Afternoon all. What's on the agenda today? Slacking for all you holidaying students, no doubt. I'm in the office, reading furiously for the Anne paper I'm delivering next week, and wondering how I'm going to get to Cambridge during a rail strike. Not that I disagree with the brothers, of course.
Talking of reading, I've just finished Dennis Lehane's The Given Day. It's a thick, thrilling, complex book set in 1918-20 Boston, moving between the black crime underworld, Irish police corruption, baseball, prohibition, race and the leftwing political agitation of the time. It's politically complex, hugely violent, sometimes tender and always compelling. I might see Shutter Island now - Lehane wrote the novel.
Anyway - back to books with footnotes…
4 comments:
Good luck getting to Cambridge - if you make it here, the good news is that it's also very quiet with a depleted student population. Hopefully your conference will be packed out though, and the paper will go down a storm.
I often think of reading Dennis Lehane and then I think of someone else. Hmm. Perhaps I should have more stamina.
Thanks, LL. Cambridge without students sounds wonderful!
I wouldn't have picked up Lehane's book if it wasn't for the Irish and leftwing content - I'm not a crime or thriller reader at all. It's quality middlebrow: informed and pageturning.
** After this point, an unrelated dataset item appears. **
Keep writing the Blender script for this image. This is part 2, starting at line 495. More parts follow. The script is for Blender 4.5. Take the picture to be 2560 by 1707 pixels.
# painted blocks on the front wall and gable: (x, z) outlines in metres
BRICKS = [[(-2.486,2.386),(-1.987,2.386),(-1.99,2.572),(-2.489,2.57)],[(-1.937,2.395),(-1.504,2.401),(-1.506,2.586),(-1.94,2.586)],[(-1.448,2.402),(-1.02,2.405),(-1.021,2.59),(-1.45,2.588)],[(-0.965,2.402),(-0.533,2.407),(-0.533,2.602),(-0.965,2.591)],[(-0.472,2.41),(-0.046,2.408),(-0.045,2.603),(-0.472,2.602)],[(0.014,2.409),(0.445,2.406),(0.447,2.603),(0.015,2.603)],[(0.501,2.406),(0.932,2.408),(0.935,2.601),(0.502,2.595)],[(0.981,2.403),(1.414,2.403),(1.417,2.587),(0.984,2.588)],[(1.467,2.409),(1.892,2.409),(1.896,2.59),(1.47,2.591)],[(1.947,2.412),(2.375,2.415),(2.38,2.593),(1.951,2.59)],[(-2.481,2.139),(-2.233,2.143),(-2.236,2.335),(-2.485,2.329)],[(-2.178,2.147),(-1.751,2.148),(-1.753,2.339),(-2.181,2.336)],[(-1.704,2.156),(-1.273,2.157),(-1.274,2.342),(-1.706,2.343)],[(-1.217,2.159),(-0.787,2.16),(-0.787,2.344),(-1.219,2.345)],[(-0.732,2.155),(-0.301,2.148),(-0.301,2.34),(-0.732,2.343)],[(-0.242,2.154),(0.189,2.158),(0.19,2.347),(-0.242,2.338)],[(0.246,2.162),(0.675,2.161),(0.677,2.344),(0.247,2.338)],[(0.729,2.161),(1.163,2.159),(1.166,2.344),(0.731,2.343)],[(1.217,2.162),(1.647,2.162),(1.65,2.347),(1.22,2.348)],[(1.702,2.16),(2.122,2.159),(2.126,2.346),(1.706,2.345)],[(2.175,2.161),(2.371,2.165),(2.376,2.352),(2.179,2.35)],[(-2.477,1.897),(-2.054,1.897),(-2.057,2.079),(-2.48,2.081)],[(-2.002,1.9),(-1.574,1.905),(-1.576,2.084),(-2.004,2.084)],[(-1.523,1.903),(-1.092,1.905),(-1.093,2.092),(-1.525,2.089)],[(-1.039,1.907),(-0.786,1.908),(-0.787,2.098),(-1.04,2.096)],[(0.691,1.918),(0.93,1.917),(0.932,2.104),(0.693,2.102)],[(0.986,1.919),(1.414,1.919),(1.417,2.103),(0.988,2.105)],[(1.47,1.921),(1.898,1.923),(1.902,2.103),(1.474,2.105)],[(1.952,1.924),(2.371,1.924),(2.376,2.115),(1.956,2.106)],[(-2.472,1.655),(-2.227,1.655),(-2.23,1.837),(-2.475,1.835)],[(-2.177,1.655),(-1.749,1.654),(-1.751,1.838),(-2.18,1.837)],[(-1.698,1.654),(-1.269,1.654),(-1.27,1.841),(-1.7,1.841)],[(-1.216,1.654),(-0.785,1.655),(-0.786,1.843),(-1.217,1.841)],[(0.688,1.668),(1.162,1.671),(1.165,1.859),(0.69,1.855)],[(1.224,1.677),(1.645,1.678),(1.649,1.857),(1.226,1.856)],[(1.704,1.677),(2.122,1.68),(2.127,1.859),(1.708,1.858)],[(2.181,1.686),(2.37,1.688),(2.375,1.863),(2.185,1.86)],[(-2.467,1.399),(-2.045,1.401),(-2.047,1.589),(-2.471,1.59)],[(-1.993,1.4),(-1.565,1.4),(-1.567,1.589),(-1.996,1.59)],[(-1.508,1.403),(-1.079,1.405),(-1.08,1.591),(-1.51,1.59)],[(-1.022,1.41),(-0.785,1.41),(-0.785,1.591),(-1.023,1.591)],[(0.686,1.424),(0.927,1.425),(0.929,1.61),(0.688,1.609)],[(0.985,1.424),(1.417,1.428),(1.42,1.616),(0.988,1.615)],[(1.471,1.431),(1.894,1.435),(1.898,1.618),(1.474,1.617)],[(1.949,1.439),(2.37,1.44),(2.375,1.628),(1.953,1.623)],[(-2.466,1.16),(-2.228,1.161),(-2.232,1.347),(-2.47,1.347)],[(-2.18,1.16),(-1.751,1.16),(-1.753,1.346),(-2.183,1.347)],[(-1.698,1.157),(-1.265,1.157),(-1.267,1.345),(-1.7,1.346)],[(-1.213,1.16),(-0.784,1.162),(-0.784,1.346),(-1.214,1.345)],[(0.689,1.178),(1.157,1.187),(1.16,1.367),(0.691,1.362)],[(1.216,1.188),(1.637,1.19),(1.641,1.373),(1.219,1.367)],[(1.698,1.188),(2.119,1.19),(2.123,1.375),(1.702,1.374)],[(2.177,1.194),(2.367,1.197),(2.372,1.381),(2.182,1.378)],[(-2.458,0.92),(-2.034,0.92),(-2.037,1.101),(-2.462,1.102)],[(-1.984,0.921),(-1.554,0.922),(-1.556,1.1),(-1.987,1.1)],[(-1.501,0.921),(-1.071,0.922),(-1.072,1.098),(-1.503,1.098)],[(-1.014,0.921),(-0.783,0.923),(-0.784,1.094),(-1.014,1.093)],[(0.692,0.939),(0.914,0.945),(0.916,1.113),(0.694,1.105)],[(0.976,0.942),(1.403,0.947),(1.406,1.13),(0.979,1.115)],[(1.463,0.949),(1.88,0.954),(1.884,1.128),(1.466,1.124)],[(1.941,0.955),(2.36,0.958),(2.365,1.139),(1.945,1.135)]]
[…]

I'd rank it with Sittenfeld's American Wife.
Not all students are lazy slackers thankyou!
I have been in uni several times since the end of term trying to hunt down the books for an essay that isn't due until may, although as it's for critical theory it will probly take me that long to write it.
As for the train strikes you might fall lucky depending on what time you travel, they are striking for four hours in the mornnig and four hours in the evening during rush hour periods - that's if national rail enquiries are to be believed.
OK Lauren, I was only teasing! Hope the critical theory essay's going OK. You can always call in for a chat about it once we're back.